--- Data segment ---
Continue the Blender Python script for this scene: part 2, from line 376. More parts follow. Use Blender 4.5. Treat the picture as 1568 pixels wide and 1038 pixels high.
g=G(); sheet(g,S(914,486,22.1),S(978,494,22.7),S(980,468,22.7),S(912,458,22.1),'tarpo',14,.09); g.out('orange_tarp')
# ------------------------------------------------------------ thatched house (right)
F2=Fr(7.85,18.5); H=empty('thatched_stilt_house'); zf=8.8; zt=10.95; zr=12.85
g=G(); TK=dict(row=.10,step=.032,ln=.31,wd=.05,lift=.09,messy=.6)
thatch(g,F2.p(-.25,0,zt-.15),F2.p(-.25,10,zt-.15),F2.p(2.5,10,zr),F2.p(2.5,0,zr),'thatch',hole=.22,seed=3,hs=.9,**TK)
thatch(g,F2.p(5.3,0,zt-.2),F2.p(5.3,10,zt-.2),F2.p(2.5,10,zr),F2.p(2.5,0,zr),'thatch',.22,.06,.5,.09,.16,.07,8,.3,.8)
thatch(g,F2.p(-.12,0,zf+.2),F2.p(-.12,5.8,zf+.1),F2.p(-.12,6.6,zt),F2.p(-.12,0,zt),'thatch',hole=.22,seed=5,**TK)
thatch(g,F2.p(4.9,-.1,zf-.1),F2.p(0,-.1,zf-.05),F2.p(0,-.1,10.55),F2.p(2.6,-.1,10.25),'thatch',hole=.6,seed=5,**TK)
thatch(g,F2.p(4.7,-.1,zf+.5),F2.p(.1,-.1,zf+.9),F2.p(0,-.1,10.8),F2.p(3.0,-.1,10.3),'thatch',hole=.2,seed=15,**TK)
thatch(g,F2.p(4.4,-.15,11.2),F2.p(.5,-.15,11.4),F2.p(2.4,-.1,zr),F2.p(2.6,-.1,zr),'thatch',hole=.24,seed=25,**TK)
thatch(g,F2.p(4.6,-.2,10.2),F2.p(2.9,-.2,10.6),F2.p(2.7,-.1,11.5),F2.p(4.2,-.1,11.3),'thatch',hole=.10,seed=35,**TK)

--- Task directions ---
Extract all of the data above without altering anything.

--- Result of the task ---
Continue the Blender Python script for this scene: part 2, from line 376. More parts follow. Use Blender 4.5. Treat the picture as 1568 pixels wide and 1038 pixels high.
g=G(); sheet(g,S(914,486,22.1),S(978,494,22.7),S(980,468,22.7),S(912,458,22.1),'tarpo',14,.09); g.out('orange_tarp')
# ------------------------------------------------------------ thatched house (right)
F2=Fr(7.85,18.5); H=empty('thatched_stilt_house'); zf=8.8; zt=10.95; zr=12.85
g=G(); TK=dict(row=.10,step=.032,ln=.31,wd=.05,lift=.09,messy=.6)
thatch(g,F2.p(-.25,0,zt-.15),F2.p(-.25,10,zt-.15),F2.p(2.5,10,zr),F2.p(2.5,0,zr),'thatch',hole=.22,seed=3,hs=.9,**TK)
thatch(g,F2.p(5.3,0,zt-.2),F2.p(5.3,10,zt-.2),F2.p(2.5,10,zr),F2.p(2.5,0,zr),'thatch',.22,.06,.5,.09,.16,.07,8,.3,.8)
thatch(g,F2.p(-.12,0,zf+.2),F2.p(-.12,5.8,zf+.1),F2.p(-.12,6.6,zt),F2.p(-.12,0,zt),'thatch',hole=.22,seed=5,**TK)
thatch(g,F2.p(4.9,-.1,zf-.1),F2.p(0,-.1,zf-.05),F2.p(0,-.1,10.55),F2.p(2.6,-.1,10.25),'thatch',hole=.6,seed=5,**TK)
thatch(g,F2.p(4.7,-.1,zf+.5),F2.p(.1,-.1,zf+.9),F2.p(0,-.1,10.8),F2.p(3.0,-.1,10.3),'thatch',hole=.2,seed=15,**TK)
thatch(g,F2.p(4.4,-.15,11.2),F2.p(.5,-.15,11.4),F2.p(2.4,-.1,zr),F2.p(2.6,-.1,zr),'thatch',hole=.24,seed=25,**TK)
thatch(g,F2.p(4.6,-.2,10.2),F2.p(2.9,-.2,10.6),F2.p(2.7,-.1,11.5),F2.p(4.2,-.1,11.3),'thatch',hole=.10,seed=35,**TK)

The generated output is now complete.